> _TASK MATERIAL_
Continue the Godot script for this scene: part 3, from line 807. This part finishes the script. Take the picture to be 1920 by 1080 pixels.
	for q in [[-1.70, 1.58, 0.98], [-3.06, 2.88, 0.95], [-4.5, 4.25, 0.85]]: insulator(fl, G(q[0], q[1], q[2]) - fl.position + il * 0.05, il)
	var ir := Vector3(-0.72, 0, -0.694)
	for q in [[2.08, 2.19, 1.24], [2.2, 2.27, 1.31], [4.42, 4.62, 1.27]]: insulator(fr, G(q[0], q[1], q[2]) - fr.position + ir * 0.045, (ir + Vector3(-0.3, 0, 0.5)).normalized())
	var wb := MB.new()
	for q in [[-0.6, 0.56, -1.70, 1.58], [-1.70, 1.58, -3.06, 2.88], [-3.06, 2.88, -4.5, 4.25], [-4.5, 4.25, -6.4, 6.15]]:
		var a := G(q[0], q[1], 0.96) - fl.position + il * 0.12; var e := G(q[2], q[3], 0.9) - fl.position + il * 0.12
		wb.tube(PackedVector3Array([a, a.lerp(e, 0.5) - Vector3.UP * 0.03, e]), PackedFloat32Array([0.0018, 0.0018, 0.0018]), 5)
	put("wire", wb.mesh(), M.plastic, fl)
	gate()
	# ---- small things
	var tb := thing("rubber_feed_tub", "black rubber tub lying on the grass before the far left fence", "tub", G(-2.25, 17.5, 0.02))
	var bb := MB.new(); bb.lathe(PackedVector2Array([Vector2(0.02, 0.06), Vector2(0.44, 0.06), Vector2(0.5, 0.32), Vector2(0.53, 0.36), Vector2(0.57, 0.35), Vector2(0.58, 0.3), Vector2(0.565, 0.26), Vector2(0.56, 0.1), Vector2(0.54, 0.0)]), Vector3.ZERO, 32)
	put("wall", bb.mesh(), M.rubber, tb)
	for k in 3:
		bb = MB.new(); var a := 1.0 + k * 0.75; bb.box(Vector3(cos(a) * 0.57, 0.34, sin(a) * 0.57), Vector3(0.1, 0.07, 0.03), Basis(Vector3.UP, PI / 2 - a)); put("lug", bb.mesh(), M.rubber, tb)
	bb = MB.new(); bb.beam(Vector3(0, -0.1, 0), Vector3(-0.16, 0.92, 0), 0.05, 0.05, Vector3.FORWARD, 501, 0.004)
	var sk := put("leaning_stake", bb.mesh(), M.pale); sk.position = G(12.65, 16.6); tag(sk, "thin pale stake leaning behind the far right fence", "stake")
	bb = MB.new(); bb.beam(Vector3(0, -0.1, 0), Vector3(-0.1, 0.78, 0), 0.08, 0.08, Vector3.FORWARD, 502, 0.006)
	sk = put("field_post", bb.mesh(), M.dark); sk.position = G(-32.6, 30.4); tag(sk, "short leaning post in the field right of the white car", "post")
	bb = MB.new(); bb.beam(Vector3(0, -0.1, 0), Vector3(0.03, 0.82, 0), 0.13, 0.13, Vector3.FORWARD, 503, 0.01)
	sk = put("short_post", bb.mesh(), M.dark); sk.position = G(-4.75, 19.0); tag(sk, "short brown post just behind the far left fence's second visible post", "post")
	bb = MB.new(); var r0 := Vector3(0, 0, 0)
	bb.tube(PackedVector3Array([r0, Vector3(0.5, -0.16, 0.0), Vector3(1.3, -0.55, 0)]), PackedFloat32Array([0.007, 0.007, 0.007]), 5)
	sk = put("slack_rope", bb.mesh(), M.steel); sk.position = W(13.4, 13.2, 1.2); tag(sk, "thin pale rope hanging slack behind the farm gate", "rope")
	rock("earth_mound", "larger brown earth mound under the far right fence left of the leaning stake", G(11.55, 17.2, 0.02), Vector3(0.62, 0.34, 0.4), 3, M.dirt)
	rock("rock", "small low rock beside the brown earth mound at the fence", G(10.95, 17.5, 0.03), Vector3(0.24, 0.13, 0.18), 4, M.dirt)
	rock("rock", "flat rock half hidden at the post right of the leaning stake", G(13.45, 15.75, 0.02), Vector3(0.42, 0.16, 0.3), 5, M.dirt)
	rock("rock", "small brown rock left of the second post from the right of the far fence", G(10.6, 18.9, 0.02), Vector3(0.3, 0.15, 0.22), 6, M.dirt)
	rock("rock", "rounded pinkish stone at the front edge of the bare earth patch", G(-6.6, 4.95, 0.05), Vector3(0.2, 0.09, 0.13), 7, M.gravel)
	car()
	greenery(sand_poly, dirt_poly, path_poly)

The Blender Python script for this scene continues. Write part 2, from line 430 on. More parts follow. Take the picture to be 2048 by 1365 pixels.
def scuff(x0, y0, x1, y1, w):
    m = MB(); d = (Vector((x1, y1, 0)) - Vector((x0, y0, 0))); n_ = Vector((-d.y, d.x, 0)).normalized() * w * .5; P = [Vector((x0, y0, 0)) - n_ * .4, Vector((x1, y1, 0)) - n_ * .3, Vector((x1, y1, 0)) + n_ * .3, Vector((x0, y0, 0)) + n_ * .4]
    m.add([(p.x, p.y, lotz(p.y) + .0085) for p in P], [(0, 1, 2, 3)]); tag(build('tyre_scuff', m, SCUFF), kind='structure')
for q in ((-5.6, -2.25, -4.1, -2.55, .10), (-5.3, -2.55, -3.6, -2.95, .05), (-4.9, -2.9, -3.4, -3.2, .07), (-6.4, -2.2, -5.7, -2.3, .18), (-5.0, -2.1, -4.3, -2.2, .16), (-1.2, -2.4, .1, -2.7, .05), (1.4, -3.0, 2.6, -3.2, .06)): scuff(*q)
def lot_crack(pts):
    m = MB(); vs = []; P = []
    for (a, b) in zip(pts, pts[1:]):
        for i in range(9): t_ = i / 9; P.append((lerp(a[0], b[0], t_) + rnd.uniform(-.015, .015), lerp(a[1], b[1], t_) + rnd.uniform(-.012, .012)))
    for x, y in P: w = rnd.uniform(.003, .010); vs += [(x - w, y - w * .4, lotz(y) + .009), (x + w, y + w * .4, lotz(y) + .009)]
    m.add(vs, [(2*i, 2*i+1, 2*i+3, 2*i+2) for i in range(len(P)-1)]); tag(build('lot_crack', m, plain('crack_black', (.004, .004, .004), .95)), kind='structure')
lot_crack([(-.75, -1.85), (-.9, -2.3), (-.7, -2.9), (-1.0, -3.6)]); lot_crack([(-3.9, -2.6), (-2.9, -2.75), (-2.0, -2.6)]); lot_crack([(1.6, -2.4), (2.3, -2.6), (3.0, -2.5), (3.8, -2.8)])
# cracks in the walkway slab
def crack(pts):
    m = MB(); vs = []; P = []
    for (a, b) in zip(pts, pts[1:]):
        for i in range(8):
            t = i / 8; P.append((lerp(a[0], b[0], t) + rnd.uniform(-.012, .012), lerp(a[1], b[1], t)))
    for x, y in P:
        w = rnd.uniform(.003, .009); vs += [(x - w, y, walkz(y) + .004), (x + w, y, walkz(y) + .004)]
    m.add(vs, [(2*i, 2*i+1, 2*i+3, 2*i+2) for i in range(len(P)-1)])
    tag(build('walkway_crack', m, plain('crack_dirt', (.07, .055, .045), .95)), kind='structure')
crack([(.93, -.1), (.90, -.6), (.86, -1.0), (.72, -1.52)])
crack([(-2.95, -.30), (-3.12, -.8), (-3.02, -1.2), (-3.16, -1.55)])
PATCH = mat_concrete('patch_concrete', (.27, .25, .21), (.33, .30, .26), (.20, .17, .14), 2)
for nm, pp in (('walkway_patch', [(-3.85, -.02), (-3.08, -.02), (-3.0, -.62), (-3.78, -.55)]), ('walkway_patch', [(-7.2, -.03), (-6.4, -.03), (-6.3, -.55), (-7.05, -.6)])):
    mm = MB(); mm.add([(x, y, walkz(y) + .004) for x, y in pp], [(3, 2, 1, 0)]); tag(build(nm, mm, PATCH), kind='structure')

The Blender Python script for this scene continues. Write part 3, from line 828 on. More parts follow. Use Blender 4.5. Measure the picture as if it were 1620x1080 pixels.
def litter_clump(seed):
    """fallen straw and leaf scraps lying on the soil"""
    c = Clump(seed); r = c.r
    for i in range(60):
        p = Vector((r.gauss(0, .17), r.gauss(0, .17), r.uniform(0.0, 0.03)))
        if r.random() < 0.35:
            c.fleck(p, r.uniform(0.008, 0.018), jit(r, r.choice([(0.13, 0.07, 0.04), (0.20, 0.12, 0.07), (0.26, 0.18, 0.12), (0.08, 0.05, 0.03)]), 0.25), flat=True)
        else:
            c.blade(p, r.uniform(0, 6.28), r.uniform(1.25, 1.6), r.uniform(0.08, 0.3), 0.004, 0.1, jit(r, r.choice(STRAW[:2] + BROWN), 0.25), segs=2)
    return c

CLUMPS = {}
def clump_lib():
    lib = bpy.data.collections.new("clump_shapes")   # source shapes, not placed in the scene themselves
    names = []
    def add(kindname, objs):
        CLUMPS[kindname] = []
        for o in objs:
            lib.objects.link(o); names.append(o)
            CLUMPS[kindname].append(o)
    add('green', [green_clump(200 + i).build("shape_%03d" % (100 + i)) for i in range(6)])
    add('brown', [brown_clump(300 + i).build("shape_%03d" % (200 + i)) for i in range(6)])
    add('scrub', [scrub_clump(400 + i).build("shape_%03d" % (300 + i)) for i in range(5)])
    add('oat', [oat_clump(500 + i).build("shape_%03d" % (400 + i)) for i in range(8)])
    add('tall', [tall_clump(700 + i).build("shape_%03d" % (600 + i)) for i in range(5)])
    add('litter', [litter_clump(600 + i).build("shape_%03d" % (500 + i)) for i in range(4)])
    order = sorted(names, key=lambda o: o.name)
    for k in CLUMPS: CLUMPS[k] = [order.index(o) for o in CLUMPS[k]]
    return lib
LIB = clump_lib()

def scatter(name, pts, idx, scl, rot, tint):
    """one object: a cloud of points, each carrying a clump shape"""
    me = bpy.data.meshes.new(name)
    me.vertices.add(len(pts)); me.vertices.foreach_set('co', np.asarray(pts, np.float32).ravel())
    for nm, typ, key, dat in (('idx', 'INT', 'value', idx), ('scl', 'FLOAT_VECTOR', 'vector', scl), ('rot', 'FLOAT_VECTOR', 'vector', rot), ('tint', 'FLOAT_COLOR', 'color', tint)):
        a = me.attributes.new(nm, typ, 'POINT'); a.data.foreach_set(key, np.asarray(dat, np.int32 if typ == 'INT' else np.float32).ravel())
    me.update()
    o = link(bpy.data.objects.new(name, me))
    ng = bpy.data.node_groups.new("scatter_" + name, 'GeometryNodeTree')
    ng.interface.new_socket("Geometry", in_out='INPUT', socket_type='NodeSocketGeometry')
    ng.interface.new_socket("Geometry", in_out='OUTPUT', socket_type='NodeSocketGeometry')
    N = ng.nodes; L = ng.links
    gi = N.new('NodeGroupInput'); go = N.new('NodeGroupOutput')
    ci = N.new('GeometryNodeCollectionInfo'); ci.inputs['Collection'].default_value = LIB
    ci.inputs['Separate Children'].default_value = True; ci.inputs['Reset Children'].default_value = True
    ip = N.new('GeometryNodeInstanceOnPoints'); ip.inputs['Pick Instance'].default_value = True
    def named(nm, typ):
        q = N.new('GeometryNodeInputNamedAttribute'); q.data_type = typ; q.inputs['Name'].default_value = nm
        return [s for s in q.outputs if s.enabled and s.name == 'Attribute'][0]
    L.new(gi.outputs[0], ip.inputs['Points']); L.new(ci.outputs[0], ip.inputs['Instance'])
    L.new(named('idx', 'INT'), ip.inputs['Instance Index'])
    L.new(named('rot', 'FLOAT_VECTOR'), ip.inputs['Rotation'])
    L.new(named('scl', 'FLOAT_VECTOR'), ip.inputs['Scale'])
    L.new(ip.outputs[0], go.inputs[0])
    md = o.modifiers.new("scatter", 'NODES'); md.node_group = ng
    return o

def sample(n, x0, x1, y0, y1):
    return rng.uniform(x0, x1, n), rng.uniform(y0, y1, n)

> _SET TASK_
Show every line in the entries where the string "Blender" occurs.

> _IN RESPONSE_
The Blender Python script for this scene continues. Write part 2, from line 430 on. More parts follow. Take the picture to be 2048 by 1365 pixels.
The Blender Python script for this scene continues. Write part 3, from line 828 on. More parts follow. Use Blender 4.5. Measure the picture as if it were 1620x1080 pixels.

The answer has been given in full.